ConstructionPro Week, Volume: 3 - Issue: 17 - 04/25/2014

Do Project Owners Make ‘Claim’ a Dirty Word?

By Bruce Jervis

 

Construction contracts frequently contain a “notice of claim” requirement. If a contractor believes an occurrence entitles the contractor to additional compensation under the contract, the contractor must give the project owner written notice within a stipulated number of days of the date of the occurrence. Failure to do so bars any recovery of additional compensation.

 

One might assume a prudent contractor would be quick to give formal notice of claim, even in borderline situations, in order to preserve the contractor’s rights. The prevailing culture, however, is to the contrary. Claim notices seem unduly adversarial, even unsavory. Project owners prefer to resolve these matters informally without the administrative strictures of formal claim procedures. Contractors are often discouraged from submitting written claim notices.

 

Can this attitude operate to waive the contractual notice requirement? That question was addressed in a recent Georgia case. It was alleged that a public project owner had a longstanding pattern of actively discouraging formal notice, making “claim” a dirty word, and then quietly negotiating a resolution of the matter after the claim notice period had passed. The court ruled, however, that the historic conduct of the owner did not alter the express terms of the immediate contract.

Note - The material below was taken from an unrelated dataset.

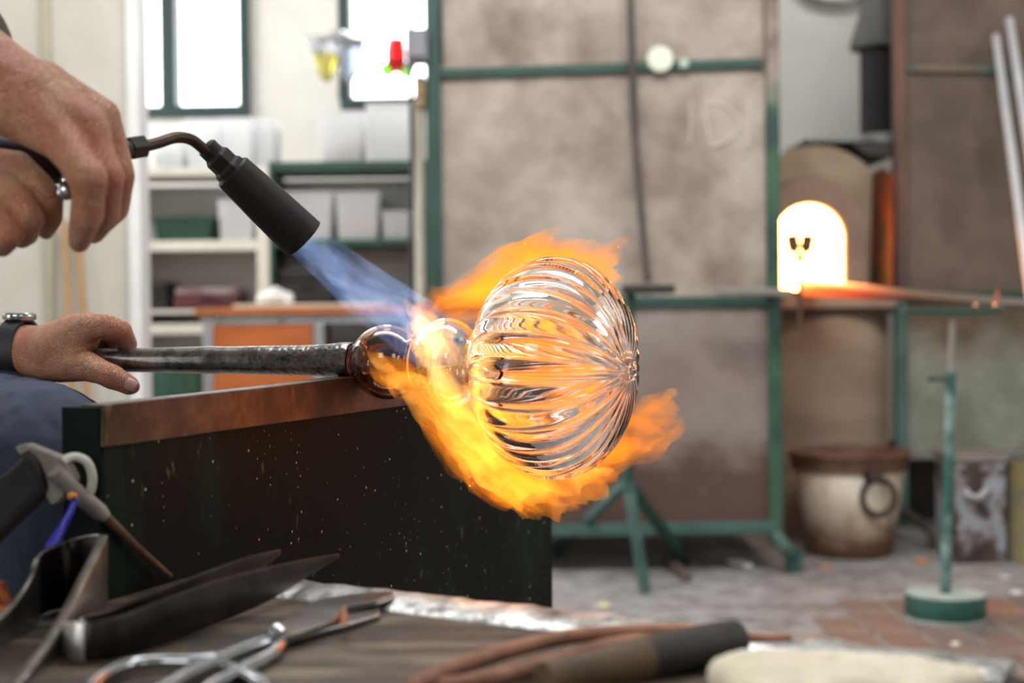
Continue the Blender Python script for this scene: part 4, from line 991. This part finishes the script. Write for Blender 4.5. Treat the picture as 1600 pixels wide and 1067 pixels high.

The written notice requirement was enforceable.

 

This ruling, while legally sound, is unfortunate for contractors. Is it not true that many project owners actively discourage contractors from availing themselves of the formal, contractual claim process? Have you experienced situations where there are assurances of future satisfaction but no action until the notice period has expired and the contractor’s rights are compromised? I welcome your comments.

 

COMMENTS

It's absolutely true that Owners and their representatives (often the Architect) discourage formal claims. Then, later if a settlement becomes difficult, they rely on the notice requirements to weaken the contractors claim for compensation. Contractors need to send in formal notices of claims early on in the project to establish the need for all parties to honor the dispute resolution clauses the Owner and the Architect have written into the contract.
Posted by: Gregg Hothem - Friday, April 25, 2014 10:00 AM


From an owner's perspective, it is essential that changes during the contruction process are identified, communicated and resolved for safe construction. "Claim" aspect has been of secondary importance to me in my employment representing the owner's best interest. Safety was our first and primary concern.
Posted by: Theresa McGinniss - Friday, April 25, 2014 11:25 AM


We are involved in the Military Construction Sector where the "owner" is the Contracting Officer (KO). There is a FAR clause requiring contractors to notify the KO in so many days when a potential claim situation arises. many small contractors are reluctant to exercise that right thinking they are creating an adversarial climate. Far from reality. Having been on the KO side of things and now advising clients in their pursuit of these contracts; such attitude is not condoned by KOs. They expect and advise Contractor's to file their notice of a changed condition as prescribed by the FAR clause. Both the KO and the Contractor are bound by that clause. A KO creating a different climate is in violation of their own regulations and that action protested. Lawyer heaven. The private Sector is probably a different mine field.
Posted by: Ron Vietmeier - Friday, April 25, 2014 12:38 PM


Following the above comment, at all times both parties are bound by, "What does the contract say".
Posted by: R. Gary Klein - Friday, April 25, 2014 1:14 PM


Very frustrating topic - We have been "told" by inspectors / aka=Owners representative, that ..."we're not going to have a bunch of written claims dragging down this job - we want them submitted all at once when we get tp the end"... of course, that's after contractual time has elapsed for written notice ... and yes, we were leveraged to their advantage.
Posted by: Bobby J. Thompson - Friday, April 25, 2014 4:39 PM


Any/All claims must be acknowledges by all parties involved "Period" Also Claim should be

resolved within 24 hours clause work wonders and how to proceed. Simply add this language

to the contract and keep the project moving forward. Owner/Architect holds up the paper work make sure your contract has another clause

triggers a response and down time cost. this will keep everyone privy to the notice of change order, Detail the Cost Material and Labor or Credit to your scope of work and

Proceed. Like a good Attorney told me if it "is not in writing it never happened" !!!!!!
Posted by: Kenneth Jones - Friday, April 25, 2014 5:10 PM


I experience lot of cases where contractors are discouraged to submit "claim" in a formal way,instead, Project owners prefer to resolve these matters informally without the administrative structures of formal claim procedures and quietly negotiate a resolution of the matter after the claim notice period had passed
Posted by: lucy wu - Sunday, April 27, 2014 8:54 PM


As a Contracting Officer I do not encourage or discourage a contractor from issuing a claim. My primary task is to occasionally remind the contractor of the requirement to comply with the notice provisions in the contract. If the contractor will do that, it makes it much easier to deal with a claim on its own merits without the cloud of expired windows to make that claim. Also, as in all things related to contracts, trust between the parties is paramount to head off disputes about compliance with a notice provision.